Hujum promises and Communist realities

The necessity of cultural reform in Central Asia by Soviet policy was apparent to administrators was obvious even as the first entered the region. The key point of the cultural conflict between the indigenous groups and Soviet officials was in the policy of Hujum. Hujum much like other policies was ripe with Soviet bureaucratic failures and ineffective failures which came to a head in the Chust affair. The affair demonstrated that the lack of Soviet executive control and meant that officials could not apply policy effectively enough for the policy to succeed. This lead to a failure of the policy overall despite official reports speaking of the absolute success of the program. For Jahon Obidova however Hujum worked to produce the exact the result Soviets hoped for. An ardent Communist that held party ideas above those that her culture gave her. “You said according to sharia exploitation was forbidden, and all Muslims should live in conditions of equality. So then why do you yourself own about 70 percent of the land?” pg 312. She used the communist infrastructure to advance far beyond the situation she found herself in. She then used her platform to promote women’s rights in the region.

While Soviet application of the Hujum was inadequate and ended with many woman who deveiled, reveiling. There is still the more important question of if this program was properly reported on and administered effectively, whether this policy would have been to the legitimate benefit of the majority of women in the region? The question of forced unveiling is a part of the policy, there is also equality under law which was a part of the program. Is forced legal reform as much a violation of Islamic culture as forced unveiling? Is forced unveiling a legitimate way to promote women’s rights? Does Jahon stand as an example of what a woman should do to advance herself and other women or did she betray her people to get ahead? Can her situation be attributed to other woman at that time?

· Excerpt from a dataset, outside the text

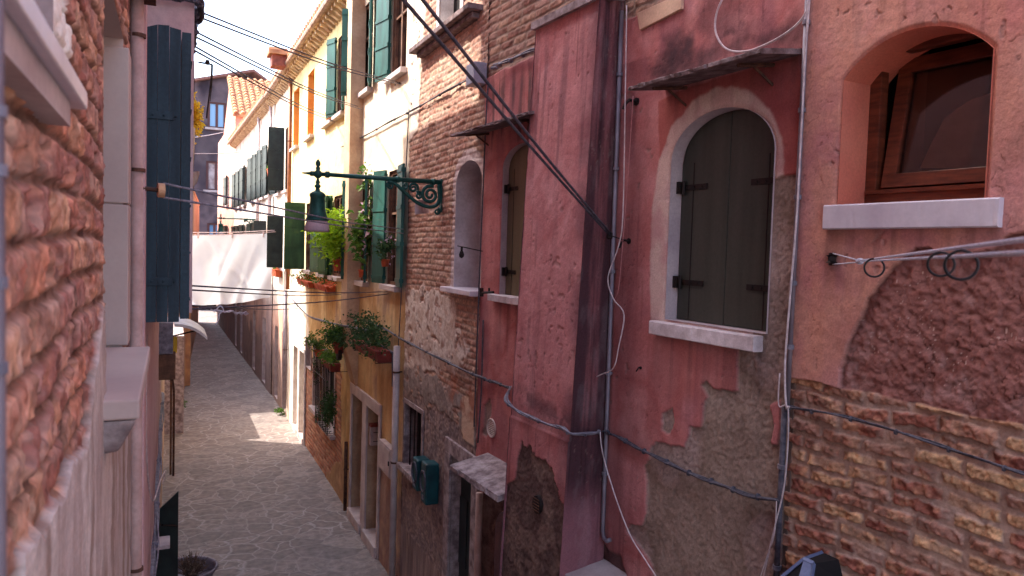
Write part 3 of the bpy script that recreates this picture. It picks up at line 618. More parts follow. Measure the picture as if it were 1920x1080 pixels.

Agriculture, Collectivization, and the Great Leap

The Soviet administration inherited one of the most defunct political systems in Europe. Historically the areas that constituted the USSR were mostly poor and unindustrialized except some metropolitan areas and just emerged from war and pestilence while still suffering widespread famine. The public administration overhaul required was obnoxiously large and the Soviets leadership made substantial adjustment but the implementation of these policies was barbaric and coercive. The necessity of vast agricultural reform was apparent to Soviet leadership, the proletariat was starving and the infrastructure required to feed them did not exist, not to mention the rampant poverty in the border lands

“No matter how hard I work, I can’t better myself”

. The odious apparatus the Union used to fix this was collectivized farming which created more problems than it solved. The absolute brutality the Soviets inflicted on Kulaks in the name of efficiency highlighted the key problem about conceptualization to actually enacting policy that the Soviets struggled with.